Thursday, July 4, 2013

Who am I?

Graduation season has come and gone. Recent graduates either have jobs or have settled back in to their parents’ basements. Regardless, they’re ready to go out in to the real world.


This year, I’ve joined those graduates. After eleven long years, I’m fully validated as an individual ready to conquer life.


Stop. Look left. Look right. But there’s not a street to cross. There’s nothing there. There’s no cars, no trees, no dogs peeing on fire hydrants. Just two tunnels with big, open possibilities on either side. Or maybe they converge at the end.


I spent my eleven year long journey to holding a Bachelors of Arts in English developing an identity in offices across two states. The only time I didn’t hold a “real” job was my first semester as a college freshman. After that, it was classic skirts and pinstripe pants and cardigans and casual Fridays. It’s a life so many college graduates just can’t figure out how to slip in to after four years of pajamas and band t-shirts being acceptable every day. Not to mention the work ethic and inability to always just make it up later.


How, then, is it that I’m sitting here with a degree in my hand and yet I’m still lost? I have the validation from an institution coupled with the experience and work ethic of an accomplished professional. This should be easy, right?


Of course it’s not. It’s hard. And, it’s harder for me because I’ve spent the last eleven years developing two identities.


School let me develop one identity alongside a passion: reading and writing and writing about reading and writing. Classes taught me to develop characters on paper and analyze their actions to discover a deeper meaning about the world. It taught me why i comes before e except after c and the difference between using and not using the Oxford comma. I learned to navigate bureaucracy and to not stop asking for help until I received the help that I needed, not just the help others wanted to give. I learned perseverance and that work can indeed be fun.

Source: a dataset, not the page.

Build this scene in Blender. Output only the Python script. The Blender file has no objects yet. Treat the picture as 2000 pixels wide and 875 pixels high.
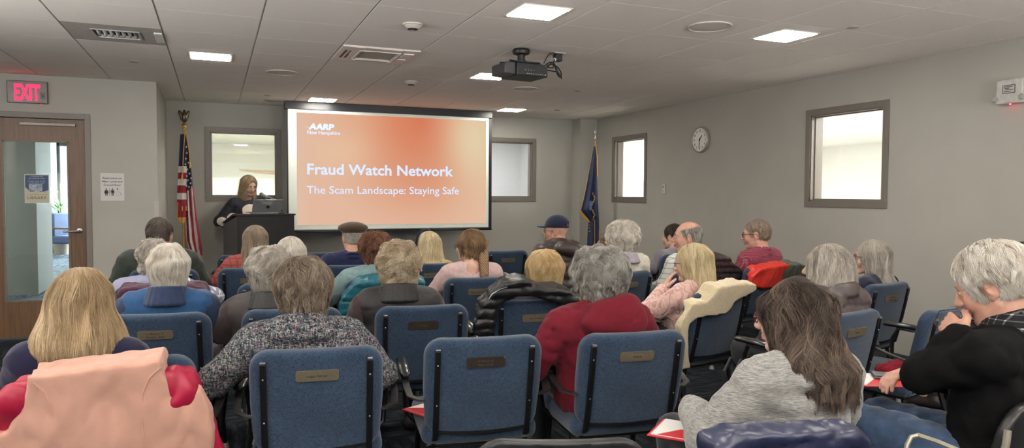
import bpy, math, random
import numpy as np
from mathutils import Matrix, Vector, Euler
R = math.radians
PI = math.pi
scn = bpy.context.scene
COL = scn.collection
random.seed(7)
rng = np.random.default_rng(11)

# ---------------------------------------------------------------- camera (solved from the ceiling grid, windows and door)
CAM_H = 1.42
F_PX, YAW, PITCH, ROLL = 1408.80, 0.39145, -0.04178, 0.0050
_fw = np.array([math.sin(YAW)*math.cos(PITCH), math.cos(YAW)*math.cos(PITCH), math.sin(PITCH)])
_r0 = np.array([math.cos(YAW), -math.sin(YAW), 0.0]); _u0 = np.cross(_r0, _fw)
_rt = _r0*math.cos(ROLL) + _u0*math.sin(ROLL); _up = -_r0*math.sin(ROLL) + _u0*math.cos(ROLL)

def at(px, py, Y=None, X=None, Z=None):
    """the point of the room seen at a photo pixel, on the plane Y=.. / X=.. / Z=.."""
    d = _fw*F_PX + _rt*(px-1000.0) - _up*(py-437.5)
    if Y is not None: k = Y/d[1]
    elif X is not None: k = X/d[0]
    else: k = (Z-CAM_H)/d[2]
    q = d*k; q[2] += CAM_H
    return q

cd = bpy.data.cameras.new('camera'); cam = bpy.data.objects.new('camera', cd); COL.objects.link(cam)
cd.sensor_width = 36.0; cd.sensor_fit = 'HORIZONTAL'; cd.lens = F_PX/2000.0*36.0
cd.clip_start = 0.05; cd.clip_end = 200
M = Matrix(((_rt[0], _up[0], -_fw[0], 0), (_rt[1], _up[1], -_fw[1], 0), (_rt[2], _up[2], -_fw[2], CAM_H), (0, 0, 0, 1)))
cam.matrix_world = M
scn.camera = cam

# ---------------------------------------------------------------- colours and materials
def lin(c):
    out = []
    for v in c[:3]:
        v = v/255.0
        out.append(v/12.92 if v <= 0.04045 else ((v+0.055)/1.055)**2.4)
    return (out[0], out[1], out[2], 1.0)

class NT:
    """tiny node tree helper"""
    def __init__(s, name):
        s.m = bpy.data.materials.new(name); s.m.use_nodes = True
        s.t = s.m.node_tree; s.n = s.t.nodes; s.l = s.t.links
        s.b = s.n['Principled BSDF']; s._tc = None
    def new(s, typ, **kw):
        nd = s.n.new(typ)
        for k, v in kw.items():
            if k.startswith('i_'): nd.inputs[k[2:].replace('_', ' ')].default_value = v
            else: setattr(nd, k, v)
        return nd
    def tc(s, kind='Object'):
        if s._tc is None: s._tc = s.n.new('ShaderNodeTexCoord')
        return s._tc.outputs[kind]
    def mapping(s, scale=(1, 1, 1), rot=(0, 0, 0), loc=(0, 0, 0), kind='Object'):
        mp = s.n.new('ShaderNodeMapping'); s.l.new(s.tc(kind), mp.inputs[0])
        mp.inputs['Scale'].default_value = scale; mp.inputs['Rotation'].default_value = rot; mp.inputs['Location'].default_value = loc
        return mp.outputs[0]
    def noise(s, scale, vec=None, detail=2.0, rough=0.5, out='Fac'):
        nd = s.n.new('ShaderNodeTexNoise'); nd.inputs['Scale'].default_value = scale
        nd.inputs['Detail'].default_value = detail; nd.inputs['Roughness'].default_value = rough
        s.l.new(vec if vec is not None else s.tc(), nd.inputs['Vector']); return nd.outputs[out]
    def ramp(s, fac, stops, interp='LINEAR'):
        nd = s.n.new('ShaderNodeValToRGB'); s.l.new(fac, nd.inputs[0]); cr = nd.color_ramp; cr.interpolation = interp
        while len(cr.elements) < len(stops): cr.elements.new(0.5)
        for e, (p, c) in zip(cr.elements, stops): e.position = p; e.color = c if len(c) == 4 else lin(c)
        return nd.outputs[0]
    def mix(s, fac, a, b, blend='MIX'):
        nd = s.n.new('ShaderNodeMix'); nd.data_type = 'RGBA'; nd.blend_type = blend
        for sock, v in ((nd.inputs[0], fac), (nd.inputs[6], a), (nd.inputs[7], b)):
            if isinstance(v, (int, float)): sock.default_value = v
            elif isinstance(v, tuple): sock.default_value = v if len(v) == 4 else lin(v)
            else: s.l.new(v, sock)
        return nd.outputs[2]
    def math(s, op, a, b=None, c=None):
        nd = s.n.new('ShaderNodeMath'); nd.operation = op
        for i, v in enumerate((a, b, c)):
            if v is None: continue
            if isinstance(v, (int, float)): nd.inputs[i].default_value = v
            else: s.l.new(v, nd.inputs[i])
        return nd.outputs[0]
    def xyz(s, vec):
        nd = s.n.new('ShaderNodeSeparateXYZ'); s.l.new(vec, nd.inputs[0]); return nd.outputs
    def bump(s, h, strength=0.3, dist=0.005):
        nd = s.n.new('ShaderNodeBump'); nd.inputs['Strength'].default_value = strength; nd.inputs['Distance'].default_value = dist
        s.l.new(h, nd.inputs['Height']); s.l.new(nd.outputs[0], s.b.inputs['Normal']); return nd
    def col(s, v):
        if isinstance(v, tuple): s.b.inputs['Base Color'].default_value = v if len(v) == 4 else lin(v)
        else: s.l.new(v, s.b.inputs['Base Color'])
        return s
    def set(s, **kw):
        for k, v in kw.items():
            k = {'rough': 'Roughness', 'metal': 'Metallic', 'spec': 'Specular IOR Level', 'sheen': 'Sheen Weight', 'coat': 'Coat Weight',
                 'trans': 'Transmission Weight', 'ior': 'IOR', 'sss': 'Subsurface Weight', 'alpha': 'Alpha'}[k]
            s.b.inputs[k].default_value = v
        return s

MATS = {}
def plain(name, c, rough=0.6, metal=0.0, var=0.12, scale=30.0, bump=0.0, bscale=None, spec=0.5, sheen=0.0, coat=0.0):
    """a surface of one colour with a little procedural unevenness"""
    if name in MATS: return MATS[name]
    t = NT(name); c = c if len(c) == 4 else lin(c)
    f = t.noise(scale, detail=3.0)
    lo = tuple(x*(1-var) for x in c[:3])+(1,); hi = tuple(min(1, x*(1+var)) for x in c[:3])+(1,)
    t.col(t.ramp(f, [(0.3, lo), (0.7, hi)])); t.set(rough=rough, metal=metal, spec=spec, sheen=sheen, coat=coat)
    if bump: t.bump(t.noise(bscale or scale*4, detail=3.0), bump, 0.003)
    MATS[name] = t.m; return t.m

def glow(name, c, strength):
    if name in MATS: return MATS[name]
    t = NT(name); t.col((0, 0, 0, 1)); t.b.inputs['Emission Color'].default_value = c if len(c) == 4 else lin(c)
    t.b.inputs['Emission Strength'].default_value = strength; MATS[name] = t.m; return t.m

# ---------------------------------------------------------------- objects
def link(o, parent=None):
    COL.objects.link(o)
    if parent is not None: o.parent = parent
    return o

def tag(o, label=None, cat=None, group=None, kind=None):
    if label: o['label'] = label
    if cat: o['category'] = cat
    if group: o['group'] = group
    if kind: o['kind'] = kind
    return o

def empty(name, loc=(0, 0, 0), rz=0.0, label=None, cat=None, group=None):
    o = bpy.data.objects.new(name, None); o.empty_display_size = 0.05
    o.location = loc; o.rotation_euler = (0, 0, rz); COL.objects.link(o)
    return tag(o, label, cat, group)

def finish_mesh(me, smooth):
    if smooth is True: me.shade_smooth()
    elif smooth:
        me.shade_smooth(); me.set_sharp_from_angle(angle=R(smooth))

class MB:
    """collects boxes, tubes, lathes and prisms and links them as ONE mesh object"""
    def __init__(s): s.v = []; s.f = []; s.mi = []; s.cur = 0
    def add(s, vs, fs, m=None, xf=None):
        b = len(s.v)
        for v in vs:
            v = Vector(v)
            if xf is not None: v = xf @ v
            s.v.append(tuple(v))
        for f in fs: s.f.append(tuple(b+i for i in f)); s.mi.append(s.cur if m is None else m)
        return s
    def box(s, x0, x1, y0, y1, z0, z1, m=None, xf=None):
        vs = [(x, y, z) for z in (z0, z1) for y in (y0, y1) for x in (x0, x1)]
        return s.add(vs, [(0, 2, 3, 1), (4, 5, 7, 6), (0, 1, 5, 4), (2, 6, 7, 3), (0, 4, 6, 2), (1, 3, 7, 5)], m, xf)
    def tube(s, pts, r, n=10, m=None, xf=None, flat=1.0, cap=True, closed=False):
        pts = [Vector(p) for p in pts]; N = len(pts); rs = r if isinstance(r, (list, tuple)) else [r]*N
        vs = []; prev = None
        for i, p in enumerate(pts):
            if closed: d = (pts[(i+1) % N]-pts[i-1])
            else: d = (pts[min(i+1, N-1)]-pts[max(i-1, 0)])
            d.normalize()
            if prev is None:
                a = Vector((0, 0, 1)) if abs(d.z) < 0.9 else Vector((1, 0, 0))
                u = d.cross(a).normalized()
            else: u = (prev - d*prev.dot(d)).normalized()
            w = d.cross(u); prev = u
            for k in range(n):
                t = 2*PI*k/n; vs.append(p + (u*math.cos(t) + w*math.sin(t)*flat)*rs[i])
        fs = []
        for i in range(N if closed else N-1):
            j = (i+1) % N
            for k in range(n): fs.append((i*n+k, i*n+(k+1) % n, j*n+(k+1) % n, j*n+k))
        if cap and not closed: fs.append(tuple(range(n-1, -1, -1))); fs.append(tuple((N-1)*n+k for k in range(n)))
        return s.add(vs, fs, m, xf)
    def lathe(s, prof, n=24, m=None, xf=None, cx=0, cy=0):
        vs = []; fs = []
        for (r, z) in prof:
            for k in range(n): vs.append((cx+r*math.cos(2*PI*k/n), cy+r*math.sin(2*PI*k/n), z))
        for i in range(len(prof)-1):
            for k in range(n): fs.append((i*n+k, i*n+(k+1) % n, (i+1)*n+(k+1) % n, (i+1)*n+k))
        if prof[0][0] > 1e-6: fs.append(tuple(range(n-1, -1, -1)))
        if prof[-1][0] > 1e-6: fs.append(tuple((len(prof)-1)*n+k for k in range(n)))
        return s.add(vs, fs, m, xf)
    def prism(s, poly, y0, y1, m=None, xf=None):
        """polygon in x,z pushed along y"""
        n = len(poly); vs = [(x, y0, z) for x, z in poly]+[(x, y1, z) for x, z in poly]
        fs = [tuple(range(n)), tuple(range(2*n-1, n-1, -1))]+[(i, n+i, n+(i+1) % n, (i+1) % n) for i in range(n)]
        return s.add(vs, fs, m, xf)
    def ball(s, c, r, m=None, xf=None, nu=16, nv=10):
        rr = r if isinstance(r, (tuple, list)) else (r, r, r)
        vs = []; fs = []
        for i in range(nv+1):
            a = PI*i/nv
            for k in range(nu):
                t = 2*PI*k/nu; vs.append((c[0]+rr[0]*math.sin(a)*math.cos(t), c[1]+rr[1]*math.sin(a)*math.sin(t), c[2]+rr[2]*math.cos(a)))
        for i in range(nv):
            for k in range(nu): fs.append((i*nu+k, (i+1)*nu+k, (i+1)*nu+(k+1) % nu, i*nu+(k+1) % nu))
        return s.add(vs, fs, m, xf)
    def build(s, name, mats, parent=None, smooth=35, bevel=0.0, seg=2, label=None):
        me = bpy.data.meshes.new(name); me.from_pydata(s.v, [], s.f)
        mats = mats if isinstance(mats, (list, tuple)) else [mats]
        for m in mats: me.materials.append(m)
        me.polygons.foreach_set('material_index', s.mi); me.validate(); me.update()
        import bmesh
        bm = bmesh.new(); bm.from_mesh(me); bmesh.ops.remove_doubles(bm, verts=bm.verts, dist=1e-6)
        bmesh.ops.recalc_face_normals(bm, faces=bm.faces); bm.to_mesh(me); bm.free()
        if smooth: finish_mesh(me, smooth)
        o = bpy.data.objects.new(name, me); link(o, parent)
        if bevel:
            b = o.modifiers.new('edge', 'BEVEL'); b.width = bevel; b.segments = seg; b.limit_method = 'ANGLE'; b.angle_limit = R(40)
        if label: o['label'] = label
        return o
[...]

But school wasn’t the only part of my eleven year long excursion to receiving a diploma. I worked the entire time to support myself and my family. I worked in a position completely unrelated to  my degree (accounting) and put numbers in columns and told people how much money to pay the government and when they needed to do it. I moved to the private sector and did the same thing, this time in my industry, at a bookstore, for a year and a half before being laid off. Six months later, I found myself once again keeping books, this time for an advertising agency in Nampa, Idaho.


But, while my job title has always indicated a deep level of familiarity with which numbers should go in which columns, my duties have always encompassed more. My attention to detail and my understanding of the English language has lead to me doing quite a bit of copyediting and even some copywriting. Everything from advertising copy and press releases to emails to the boss have been scrutinized by my eye for not just periods and commas but also for subtler meaning and understanding, and ensuring the message conveys the totality of the writer’s intent. I’ve spent hours preparing and executing trainings of all varieties, from learning a system and becoming an expert to sharing my knowledge and expertise with numbers and words and everything in between. I’ve done the mundane: answer phones and order supplies and make copies. I’ve done the complex: build and re-build manuals and instructions to stand the test of time.


My title, either work or school, doesn’t even begin to touch on my abilities.

I’ve one one battle: I’ve earned my degree. There’s pictures of it on the internet. Now, it’s time to win the next, and reconcile my two identities fully. Here I go.